Wednesday, April 29, 2009

Obama’s First 100 Days: The Madmen Did Well


By John Pilger

"......Perhaps the biggest lie – the equivalent of smoking is good for you – is Obama’s announcement that the U.S. is leaving Iraq, the country it has reduced to a river of blood. According to unabashed U.S. Army planners, as many as 70,000 troops will remain "for the next 15 to 20 years." On April 25, his secretary of state, Hillary Clinton, alluded to this. It is not surprising that the polls are showing that a growing number of Americans believe they have been suckered – especially as the nation’s economy has been entrusted to the same fraudsters who destroyed it. Lawrence Summers, Obama’s principal economic adviser, is throwing $3 trillion at the same banks that paid him more than $8 million last year, including $135,000 for one speech.

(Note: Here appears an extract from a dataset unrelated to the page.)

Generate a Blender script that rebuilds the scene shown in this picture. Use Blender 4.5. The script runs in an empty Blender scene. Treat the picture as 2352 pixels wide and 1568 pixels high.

Change you can believe in.

Much of the American establishment loathed Bush and Cheney for exposing, and threatening, the onward march of America’s "grand design," as Henry Kissinger, war criminal and now Obama adviser, calls it. In advertising terms, Bush was a "brand collapse," whereas Obama, with his toothpaste-advertisement smile and righteous clichés, is a godsend. At a stroke, he has seen off serious domestic dissent to war, and he brings tears to the eyes, from Washington to Whitehall. He is the BBC’s man, and CNN’s man, and Murdoch’s man, and Wall Street’s man, and the CIA’s man. The madmen did well."